Reliability has never been Tesla’s strong suit, by which I mean they are the 70s Alfa Romeo of electric cars. And according to a new report from What Car, the Model S is officially the least reliable electric car among the four big players.

38% of Model S buyers reported faults with their cars. Most of these involved the bodywork and trim pieces, and to a lesser extent, the electric drivetrain itself. I thought if there was only one engine that would be really hard to mess up, it would be an electric motor, which has only one moving part, but Tesla and its infamously shaky quality control found a way. It should be noted that when issues do occur, Tesla has some of the best customer service in the industry, and most problems can be fixed in your driveway by one of their roving service vans.

Topping the study, unsurprisingly, were the Germans and Japanese; the Nissan Leaf is the most reliable electric car, with less than 8% of cars having issues, and What Car reports that they were all fixed for free within a few days. Up next is the BMW i3, which had a reliability score of 89% and problems affecting less than 12% of vehicles. They were also fixed expeditiously and at no cost.

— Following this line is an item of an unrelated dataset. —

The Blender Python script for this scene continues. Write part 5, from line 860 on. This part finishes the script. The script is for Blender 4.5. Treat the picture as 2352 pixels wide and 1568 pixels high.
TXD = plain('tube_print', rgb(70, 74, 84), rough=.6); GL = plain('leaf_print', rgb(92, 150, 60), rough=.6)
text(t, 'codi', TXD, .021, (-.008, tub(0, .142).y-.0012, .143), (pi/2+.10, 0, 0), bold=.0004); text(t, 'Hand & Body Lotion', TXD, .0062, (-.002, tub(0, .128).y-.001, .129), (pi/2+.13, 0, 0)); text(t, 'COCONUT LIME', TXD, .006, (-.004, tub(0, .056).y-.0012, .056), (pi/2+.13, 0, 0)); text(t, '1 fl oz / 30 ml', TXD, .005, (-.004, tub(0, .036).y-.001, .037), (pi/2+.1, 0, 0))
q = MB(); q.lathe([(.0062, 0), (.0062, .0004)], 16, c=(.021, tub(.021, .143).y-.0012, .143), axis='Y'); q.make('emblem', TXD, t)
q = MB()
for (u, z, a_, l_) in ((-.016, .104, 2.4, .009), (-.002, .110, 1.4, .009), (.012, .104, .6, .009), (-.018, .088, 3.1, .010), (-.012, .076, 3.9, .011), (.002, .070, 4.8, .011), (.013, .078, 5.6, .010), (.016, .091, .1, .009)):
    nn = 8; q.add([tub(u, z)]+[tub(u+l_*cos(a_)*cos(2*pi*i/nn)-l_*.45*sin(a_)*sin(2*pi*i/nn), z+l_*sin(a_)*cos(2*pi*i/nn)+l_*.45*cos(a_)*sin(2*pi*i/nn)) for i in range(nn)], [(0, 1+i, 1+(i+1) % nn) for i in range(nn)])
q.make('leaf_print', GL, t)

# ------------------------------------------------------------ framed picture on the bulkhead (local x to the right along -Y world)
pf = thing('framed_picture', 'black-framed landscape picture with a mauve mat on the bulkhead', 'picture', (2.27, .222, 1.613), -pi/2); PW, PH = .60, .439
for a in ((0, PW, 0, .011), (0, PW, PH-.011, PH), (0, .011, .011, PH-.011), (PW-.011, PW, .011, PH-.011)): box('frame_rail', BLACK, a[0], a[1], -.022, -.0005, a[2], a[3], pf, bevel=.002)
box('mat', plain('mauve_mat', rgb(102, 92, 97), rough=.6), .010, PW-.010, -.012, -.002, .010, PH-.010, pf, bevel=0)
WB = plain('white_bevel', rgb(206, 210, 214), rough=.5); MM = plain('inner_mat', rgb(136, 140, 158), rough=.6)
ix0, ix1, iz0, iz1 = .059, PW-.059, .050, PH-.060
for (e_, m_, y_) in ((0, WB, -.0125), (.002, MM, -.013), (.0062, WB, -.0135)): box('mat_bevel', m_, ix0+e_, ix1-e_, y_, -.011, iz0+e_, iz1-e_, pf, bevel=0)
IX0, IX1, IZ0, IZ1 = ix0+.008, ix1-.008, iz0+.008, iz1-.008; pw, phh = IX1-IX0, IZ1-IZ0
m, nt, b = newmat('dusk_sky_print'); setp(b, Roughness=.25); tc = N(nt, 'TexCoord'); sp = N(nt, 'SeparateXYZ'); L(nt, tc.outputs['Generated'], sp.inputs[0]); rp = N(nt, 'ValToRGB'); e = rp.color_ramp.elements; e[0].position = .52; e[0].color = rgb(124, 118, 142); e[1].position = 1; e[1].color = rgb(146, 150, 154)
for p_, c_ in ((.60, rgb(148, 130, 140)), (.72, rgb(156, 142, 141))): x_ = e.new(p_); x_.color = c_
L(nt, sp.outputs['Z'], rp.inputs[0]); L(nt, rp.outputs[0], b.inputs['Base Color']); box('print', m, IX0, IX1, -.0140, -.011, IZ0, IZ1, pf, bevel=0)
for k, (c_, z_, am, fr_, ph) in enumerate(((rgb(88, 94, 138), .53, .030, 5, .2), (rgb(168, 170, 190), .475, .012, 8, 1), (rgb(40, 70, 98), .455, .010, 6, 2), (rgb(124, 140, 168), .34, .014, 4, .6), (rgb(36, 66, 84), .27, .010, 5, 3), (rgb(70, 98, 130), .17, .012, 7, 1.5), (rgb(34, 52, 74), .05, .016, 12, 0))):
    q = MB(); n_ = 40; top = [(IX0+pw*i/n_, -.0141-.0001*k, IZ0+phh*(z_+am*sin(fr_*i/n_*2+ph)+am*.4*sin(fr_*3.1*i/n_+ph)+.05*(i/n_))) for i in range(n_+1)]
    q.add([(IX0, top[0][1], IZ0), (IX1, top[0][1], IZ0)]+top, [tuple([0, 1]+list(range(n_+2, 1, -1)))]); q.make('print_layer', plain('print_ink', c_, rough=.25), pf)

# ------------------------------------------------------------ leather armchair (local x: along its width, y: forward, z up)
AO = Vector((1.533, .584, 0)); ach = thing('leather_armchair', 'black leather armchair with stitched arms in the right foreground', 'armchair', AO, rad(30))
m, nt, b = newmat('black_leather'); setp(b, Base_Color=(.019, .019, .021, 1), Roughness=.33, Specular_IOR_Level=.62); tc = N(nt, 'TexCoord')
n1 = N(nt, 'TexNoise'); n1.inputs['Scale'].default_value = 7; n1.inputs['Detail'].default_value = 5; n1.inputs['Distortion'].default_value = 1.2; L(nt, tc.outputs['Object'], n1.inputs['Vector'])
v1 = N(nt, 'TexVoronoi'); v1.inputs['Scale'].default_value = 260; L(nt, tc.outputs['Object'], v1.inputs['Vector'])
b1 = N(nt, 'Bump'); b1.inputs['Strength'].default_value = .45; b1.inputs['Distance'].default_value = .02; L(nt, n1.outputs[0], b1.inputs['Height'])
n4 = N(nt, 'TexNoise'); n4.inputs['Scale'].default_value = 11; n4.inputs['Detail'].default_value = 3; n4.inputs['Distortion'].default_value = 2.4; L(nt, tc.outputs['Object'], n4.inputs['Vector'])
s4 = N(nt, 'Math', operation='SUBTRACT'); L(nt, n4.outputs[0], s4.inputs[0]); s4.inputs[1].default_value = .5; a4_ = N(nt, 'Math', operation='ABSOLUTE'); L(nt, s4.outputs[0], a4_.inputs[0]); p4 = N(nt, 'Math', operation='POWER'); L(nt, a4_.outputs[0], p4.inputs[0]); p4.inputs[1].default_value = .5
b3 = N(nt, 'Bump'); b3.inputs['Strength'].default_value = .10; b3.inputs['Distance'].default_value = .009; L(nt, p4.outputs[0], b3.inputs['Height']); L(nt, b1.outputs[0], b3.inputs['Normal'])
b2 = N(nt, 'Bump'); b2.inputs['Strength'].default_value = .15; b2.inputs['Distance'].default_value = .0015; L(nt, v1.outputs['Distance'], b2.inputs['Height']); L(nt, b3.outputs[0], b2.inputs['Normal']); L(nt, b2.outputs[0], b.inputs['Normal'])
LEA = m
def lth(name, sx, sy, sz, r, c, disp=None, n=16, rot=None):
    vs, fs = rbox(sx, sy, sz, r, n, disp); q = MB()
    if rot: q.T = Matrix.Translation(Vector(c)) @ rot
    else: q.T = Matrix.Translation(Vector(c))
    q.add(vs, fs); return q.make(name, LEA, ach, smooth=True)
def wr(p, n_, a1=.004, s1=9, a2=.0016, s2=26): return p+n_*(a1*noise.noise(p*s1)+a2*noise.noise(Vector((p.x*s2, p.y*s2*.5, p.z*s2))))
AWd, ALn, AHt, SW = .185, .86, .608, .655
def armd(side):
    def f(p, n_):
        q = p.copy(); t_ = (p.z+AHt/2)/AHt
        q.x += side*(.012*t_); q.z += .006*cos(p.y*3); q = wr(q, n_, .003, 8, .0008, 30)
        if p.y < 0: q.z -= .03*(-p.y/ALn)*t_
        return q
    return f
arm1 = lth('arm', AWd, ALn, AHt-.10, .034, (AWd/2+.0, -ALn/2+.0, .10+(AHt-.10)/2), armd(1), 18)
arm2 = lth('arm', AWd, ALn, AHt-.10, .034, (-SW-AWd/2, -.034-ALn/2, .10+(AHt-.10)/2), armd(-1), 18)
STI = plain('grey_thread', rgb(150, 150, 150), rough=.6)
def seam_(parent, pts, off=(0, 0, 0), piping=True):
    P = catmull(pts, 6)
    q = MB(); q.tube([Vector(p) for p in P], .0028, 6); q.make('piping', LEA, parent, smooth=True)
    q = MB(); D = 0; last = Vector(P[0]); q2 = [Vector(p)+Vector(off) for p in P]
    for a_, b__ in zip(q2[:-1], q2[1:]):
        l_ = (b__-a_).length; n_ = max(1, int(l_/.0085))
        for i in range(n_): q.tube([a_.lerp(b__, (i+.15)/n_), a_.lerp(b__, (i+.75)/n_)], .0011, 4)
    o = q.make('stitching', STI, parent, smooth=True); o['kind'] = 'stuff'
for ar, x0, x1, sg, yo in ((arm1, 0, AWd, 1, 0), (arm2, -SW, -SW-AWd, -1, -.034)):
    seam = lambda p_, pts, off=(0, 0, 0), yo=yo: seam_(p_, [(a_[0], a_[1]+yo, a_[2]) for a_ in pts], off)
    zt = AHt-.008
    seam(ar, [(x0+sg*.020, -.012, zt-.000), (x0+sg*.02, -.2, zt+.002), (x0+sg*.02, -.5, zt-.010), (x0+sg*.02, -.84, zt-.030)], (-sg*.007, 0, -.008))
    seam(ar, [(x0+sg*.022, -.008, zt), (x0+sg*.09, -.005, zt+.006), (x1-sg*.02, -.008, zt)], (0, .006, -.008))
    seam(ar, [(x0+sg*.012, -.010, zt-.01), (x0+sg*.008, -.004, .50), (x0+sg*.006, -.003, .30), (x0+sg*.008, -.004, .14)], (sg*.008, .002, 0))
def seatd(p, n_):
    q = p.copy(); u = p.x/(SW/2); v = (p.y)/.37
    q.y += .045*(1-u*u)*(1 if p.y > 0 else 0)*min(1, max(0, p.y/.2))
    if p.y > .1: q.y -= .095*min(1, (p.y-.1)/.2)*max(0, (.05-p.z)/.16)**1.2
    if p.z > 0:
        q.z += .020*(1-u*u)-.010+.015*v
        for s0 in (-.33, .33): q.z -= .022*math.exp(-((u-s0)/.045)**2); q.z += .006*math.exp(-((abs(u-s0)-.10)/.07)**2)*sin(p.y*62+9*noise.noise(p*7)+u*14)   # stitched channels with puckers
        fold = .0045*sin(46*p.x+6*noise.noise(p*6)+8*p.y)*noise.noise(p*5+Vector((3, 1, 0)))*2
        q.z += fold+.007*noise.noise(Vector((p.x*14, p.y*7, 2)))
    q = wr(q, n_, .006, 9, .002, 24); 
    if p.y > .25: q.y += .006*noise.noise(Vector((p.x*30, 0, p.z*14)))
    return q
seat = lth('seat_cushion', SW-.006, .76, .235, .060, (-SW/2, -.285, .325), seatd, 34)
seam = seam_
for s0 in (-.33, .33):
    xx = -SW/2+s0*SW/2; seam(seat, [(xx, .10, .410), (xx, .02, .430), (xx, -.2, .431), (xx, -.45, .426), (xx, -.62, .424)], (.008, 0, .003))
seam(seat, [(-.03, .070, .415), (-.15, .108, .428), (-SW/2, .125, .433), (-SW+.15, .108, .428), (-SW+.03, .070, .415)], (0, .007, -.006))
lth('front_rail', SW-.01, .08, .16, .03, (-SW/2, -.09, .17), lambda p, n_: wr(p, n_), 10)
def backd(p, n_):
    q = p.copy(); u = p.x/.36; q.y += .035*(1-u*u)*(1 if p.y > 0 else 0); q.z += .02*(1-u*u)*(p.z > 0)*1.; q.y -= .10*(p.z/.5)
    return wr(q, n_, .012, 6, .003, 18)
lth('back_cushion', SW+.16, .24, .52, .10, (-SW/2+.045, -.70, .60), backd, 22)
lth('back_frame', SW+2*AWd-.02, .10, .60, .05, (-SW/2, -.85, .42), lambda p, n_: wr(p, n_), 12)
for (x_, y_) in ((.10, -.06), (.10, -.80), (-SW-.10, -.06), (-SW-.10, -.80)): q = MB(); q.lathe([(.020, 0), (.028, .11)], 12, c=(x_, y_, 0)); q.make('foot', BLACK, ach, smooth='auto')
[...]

The third-place finisher was the Renault Zoe, the only car on this list which isn’t available in the US, with 32% of owners having problems. This isn’t that surprising, given that it’s a Renault, but it makes Tesla look even worse when the French can build a more reliable car.

The Model 3 has only been out in the wild for a couple of months, and there isn’t enough data to determine whether it’s more reliable than the Model S and Model X. Even if it’s not, owners probably won’t care; nearly every report I’ve read of a Tesla owner complaining about faults ends with the words “I still love my car, though” and “My ‘NO GAS’ license plate should be arriving within the week!”

All joking aside, it’s undeniable that aside from the quality niggles, Teslas are, in general, excellent cars. If the Model 3’s build is up to scratch, it’s got a very real chance of dominating the small-sedan space.